L'intitolazione del Liceo a Ilaria Alpi con il libro "Ciao Ibtisam" raccontato da Serena Marotta
Il 7 febbraio 2019 il libro "Ciao, Ibtisam! Il caso Ilaria Alpi" della giornalista palermitana Serena Marotta, viene presentato a Cesena presso il liceo linguistico, che sarà intitolo a Ilaria Alpi, l’inviata del Tg3 uccisa a Mogadiscio il 20 marzo 1994 insieme al suo operatore Miran Hrovatin.
Saranno presenti Mariangela Gritta Grainer autrice della prefazione del libro e già presidente dell’associazione Ilaria Alpi, il giornalista Francesco Cavalli, l’editore Fabio Gagliano e la scrittrice Clotilde Alizzi. L’autrice del libro inchiesta sarà in collegamento da Palermo. Una splendida iniziativa quella che vedrà coinvolti gli studenti e i docenti in una mattinata dedicata a Ilaria. La tavola rotonda si terrà nell'aula magna della facoltà di Psicologia di Cesena a partire dalle 8.30 con le classi terze, quarte e quinte e si svolgerà su due turni alla presenza anche delle autorità. L’idea di intitolare il liceo all’inviata del tg3 uccisa a Mogadiscio 25 anni fa è stata dei docenti e dei 1030 studenti.

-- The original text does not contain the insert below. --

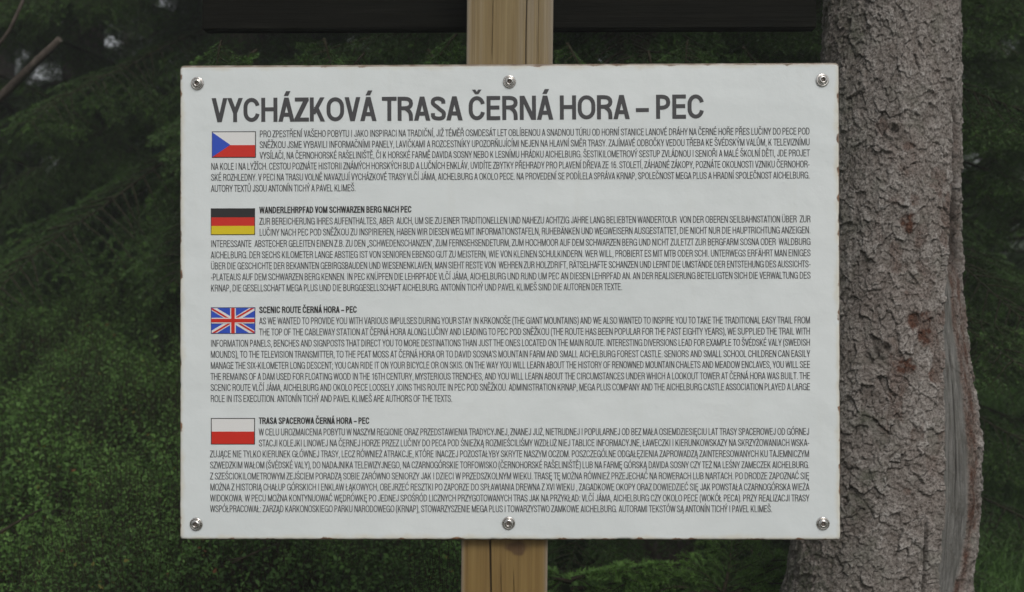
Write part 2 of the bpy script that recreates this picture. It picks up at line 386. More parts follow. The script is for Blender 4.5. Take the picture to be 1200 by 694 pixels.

"Ibtisam" è la traslitterazione della parola araba che significa sorriso. La scelta del titolo nasce dal desiderio di fare un omaggio a Ilaria Alpi, inviata del Tg3, che amava il mondo arabo. Ilaria che tutti ricordano proprio per quel sorriso che non l’abbandonava mai. Ilaria Alpi era una persona determinata, una «signora giornalista», una persona semplice e generosa. Ha tanto voluto quel viaggio, il settimo, l’ultimo. Con lei il 20 marzo 1994, a Mogadiscio, c’era l’operatore Miran Hrovatin di Videoest di Trieste. Quello è stato il loro ultimo viaggio. Sono passati ventiquattro anni da quell’esecuzione avvenuta per le strade di Mogadiscio. Ventiquattro anni senza conoscere la verità, tra depistaggi, false dichiarazioni, ritrattazioni. Ci sono stati tre processi e una Commissione d’inchiesta parlamentare per tentare di dare un volto e un nome a chi ha voluto questo duplice omicidio. Due tesi opposte si sono fronteggiate in questi anni: quella della sparatoria conseguente a un maldestro tentativo di rapina, nel quale emerge la figura del capro espiatorio Hashi (il somalo arrestato e poi liberato dopo anni di carcere) contro quella, ben più consistente, di un attentato premeditato per bloccare le inchieste che Ilaria stava conducendo in terra somala su un coacervo di traffici illeciti di armi e rifiuti, scomode anche per l’Italia. “Ciao, Ibtisam” mette insieme i tasselli di un mosaico. Una storia che ha visto susseguirsi e precedere una serie di morti sospette. Il libro si apre con il racconto di quei momenti: l’agguato a Ilaria e Miran. Dal secondo capitolo, invece, incomincia a tracciare il percorso seguito dagli inquirenti che si sono occupati delle indagini sino ad arrivare al processo di primo grado del 1999 contro il somalo Hashi Omar Hassan. Per passare poi a delineare i fatti di cronaca del periodo in cui viene commesso il duplice omicidio. Quindi si parla dei due processi, quello della Corte d’Appello del 20 ottobre 2000 e d’Appello-bis del 10 maggio 2002, che vedono imputato ancora lui: Hashi, detto “Faudo”.